● Problem statement
Output nothing but the lines from the one with "Generate a Blender" through the one with "cam_d.clip_start = .1; cam_d.clip_end = 8000", including both. Leave the pictures out of the copy.

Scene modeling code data
---*---

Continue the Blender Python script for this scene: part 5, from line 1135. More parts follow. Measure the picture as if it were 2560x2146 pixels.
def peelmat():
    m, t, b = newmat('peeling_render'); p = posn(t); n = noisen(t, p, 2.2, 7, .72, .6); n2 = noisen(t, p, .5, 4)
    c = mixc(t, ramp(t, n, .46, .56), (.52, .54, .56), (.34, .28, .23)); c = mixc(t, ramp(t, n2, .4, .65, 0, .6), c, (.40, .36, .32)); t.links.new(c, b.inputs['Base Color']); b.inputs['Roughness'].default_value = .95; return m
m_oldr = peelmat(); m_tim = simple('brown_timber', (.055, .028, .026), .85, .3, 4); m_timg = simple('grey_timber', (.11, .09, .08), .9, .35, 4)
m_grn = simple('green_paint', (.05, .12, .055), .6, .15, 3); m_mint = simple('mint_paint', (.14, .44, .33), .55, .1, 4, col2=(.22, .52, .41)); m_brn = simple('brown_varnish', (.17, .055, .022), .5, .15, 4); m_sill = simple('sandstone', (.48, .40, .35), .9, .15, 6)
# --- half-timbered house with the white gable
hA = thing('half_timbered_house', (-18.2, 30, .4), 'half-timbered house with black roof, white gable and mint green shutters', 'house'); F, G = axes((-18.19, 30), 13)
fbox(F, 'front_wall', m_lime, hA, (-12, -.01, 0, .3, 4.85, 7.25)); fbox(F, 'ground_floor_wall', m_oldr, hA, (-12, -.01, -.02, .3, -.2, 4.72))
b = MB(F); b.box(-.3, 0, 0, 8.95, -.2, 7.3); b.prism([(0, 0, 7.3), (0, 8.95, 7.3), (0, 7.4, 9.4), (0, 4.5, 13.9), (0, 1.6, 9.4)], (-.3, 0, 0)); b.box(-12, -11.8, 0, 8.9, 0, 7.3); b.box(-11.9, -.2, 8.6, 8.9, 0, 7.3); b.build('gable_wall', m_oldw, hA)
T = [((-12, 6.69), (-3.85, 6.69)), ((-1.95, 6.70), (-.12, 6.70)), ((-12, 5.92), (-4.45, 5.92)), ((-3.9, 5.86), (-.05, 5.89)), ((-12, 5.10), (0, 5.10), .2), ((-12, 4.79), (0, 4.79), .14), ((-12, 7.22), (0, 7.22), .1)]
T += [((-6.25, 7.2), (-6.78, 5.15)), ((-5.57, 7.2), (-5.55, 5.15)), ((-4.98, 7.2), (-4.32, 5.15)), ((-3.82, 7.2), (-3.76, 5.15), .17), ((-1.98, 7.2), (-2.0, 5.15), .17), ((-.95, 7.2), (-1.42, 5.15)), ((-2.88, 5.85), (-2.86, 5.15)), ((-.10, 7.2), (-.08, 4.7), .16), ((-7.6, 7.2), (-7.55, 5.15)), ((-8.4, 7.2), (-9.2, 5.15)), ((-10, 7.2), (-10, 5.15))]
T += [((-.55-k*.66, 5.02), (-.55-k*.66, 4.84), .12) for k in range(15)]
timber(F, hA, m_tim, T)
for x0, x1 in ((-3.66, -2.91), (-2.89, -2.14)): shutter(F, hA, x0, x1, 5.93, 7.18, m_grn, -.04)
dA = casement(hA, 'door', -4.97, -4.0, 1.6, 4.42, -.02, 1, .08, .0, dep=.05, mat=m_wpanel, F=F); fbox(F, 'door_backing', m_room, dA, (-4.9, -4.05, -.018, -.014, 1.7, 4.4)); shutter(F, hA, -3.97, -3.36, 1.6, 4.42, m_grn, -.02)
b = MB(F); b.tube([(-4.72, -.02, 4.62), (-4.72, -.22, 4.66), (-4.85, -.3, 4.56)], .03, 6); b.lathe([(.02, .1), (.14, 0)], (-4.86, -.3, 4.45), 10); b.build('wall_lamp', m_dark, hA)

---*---

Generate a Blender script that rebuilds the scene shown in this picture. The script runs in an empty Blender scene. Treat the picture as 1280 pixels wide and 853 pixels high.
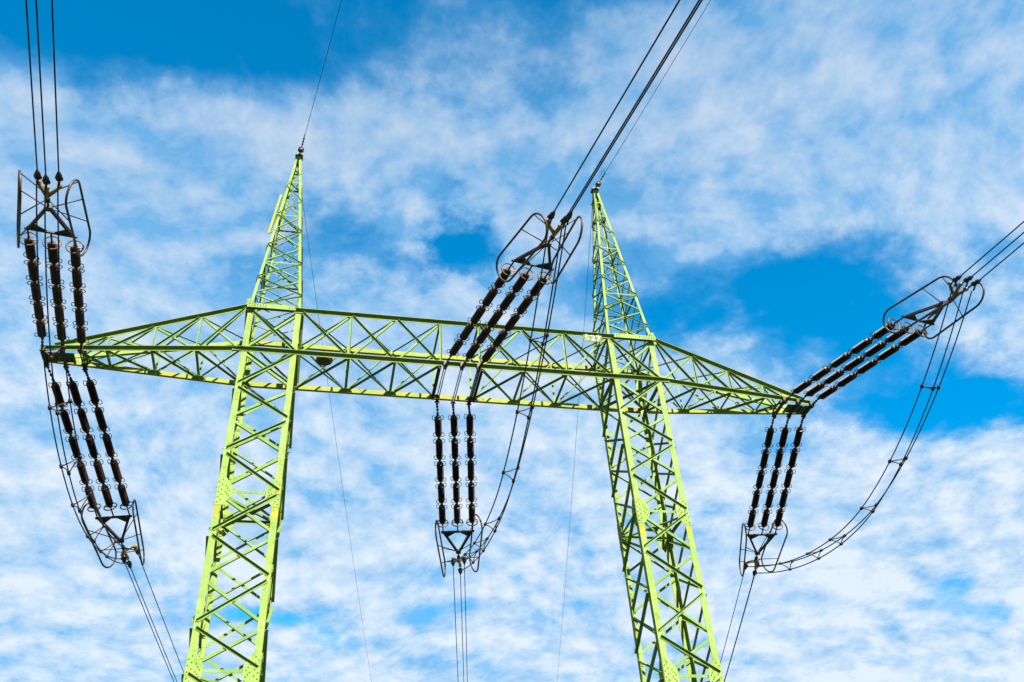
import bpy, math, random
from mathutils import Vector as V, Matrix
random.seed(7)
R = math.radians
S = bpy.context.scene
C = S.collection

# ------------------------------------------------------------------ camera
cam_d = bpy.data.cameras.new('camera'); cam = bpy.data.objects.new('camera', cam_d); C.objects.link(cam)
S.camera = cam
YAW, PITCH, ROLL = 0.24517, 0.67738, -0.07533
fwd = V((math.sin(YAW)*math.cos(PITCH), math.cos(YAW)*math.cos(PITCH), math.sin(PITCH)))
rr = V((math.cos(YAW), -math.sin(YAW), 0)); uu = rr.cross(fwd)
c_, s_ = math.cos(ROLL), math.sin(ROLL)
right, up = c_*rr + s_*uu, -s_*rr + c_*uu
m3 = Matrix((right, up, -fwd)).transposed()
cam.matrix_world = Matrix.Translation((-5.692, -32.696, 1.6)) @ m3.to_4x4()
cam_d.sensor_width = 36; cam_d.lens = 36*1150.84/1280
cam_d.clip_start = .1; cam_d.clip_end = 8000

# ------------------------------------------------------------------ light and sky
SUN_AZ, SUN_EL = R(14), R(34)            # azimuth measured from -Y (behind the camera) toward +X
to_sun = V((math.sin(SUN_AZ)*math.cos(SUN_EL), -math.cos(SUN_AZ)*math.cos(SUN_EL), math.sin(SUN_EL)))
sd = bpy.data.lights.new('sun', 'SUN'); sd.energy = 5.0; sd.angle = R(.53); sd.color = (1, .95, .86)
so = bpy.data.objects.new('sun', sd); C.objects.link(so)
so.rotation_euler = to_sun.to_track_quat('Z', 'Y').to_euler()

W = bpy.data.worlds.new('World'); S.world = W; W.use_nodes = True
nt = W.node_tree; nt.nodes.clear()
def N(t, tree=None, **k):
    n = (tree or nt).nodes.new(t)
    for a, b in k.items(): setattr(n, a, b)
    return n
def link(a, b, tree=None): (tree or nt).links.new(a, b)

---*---

● Solution to this problem
Generate a Blender script that rebuilds the scene shown in this picture. The script runs in an empty Blender scene. Treat the picture as 1280 pixels wide and 853 pixels high.
import bpy, math, random
from mathutils import Vector as V, Matrix
random.seed(7)
R = math.radians
S = bpy.context.scene
C = S.collection

# ------------------------------------------------------------------ camera
cam_d = bpy.data.cameras.new('camera'); cam = bpy.data.objects.new('camera', cam_d); C.objects.link(cam)
S.camera = cam
YAW, PITCH, ROLL = 0.24517, 0.67738, -0.07533
fwd = V((math.sin(YAW)*math.cos(PITCH), math.cos(YAW)*math.cos(PITCH), math.sin(PITCH)))
rr = V((math.cos(YAW), -math.sin(YAW), 0)); uu = rr.cross(fwd)
c_, s_ = math.cos(ROLL), math.sin(ROLL)
right, up = c_*rr + s_*uu, -s_*rr + c_*uu
m3 = Matrix((right, up, -fwd)).transposed()
cam.matrix_world = Matrix.Translation((-5.692, -32.696, 1.6)) @ m3.to_4x4()
cam_d.sensor_width = 36; cam_d.lens = 36*1150.84/1280
cam_d.clip_start = .1; cam_d.clip_end = 8000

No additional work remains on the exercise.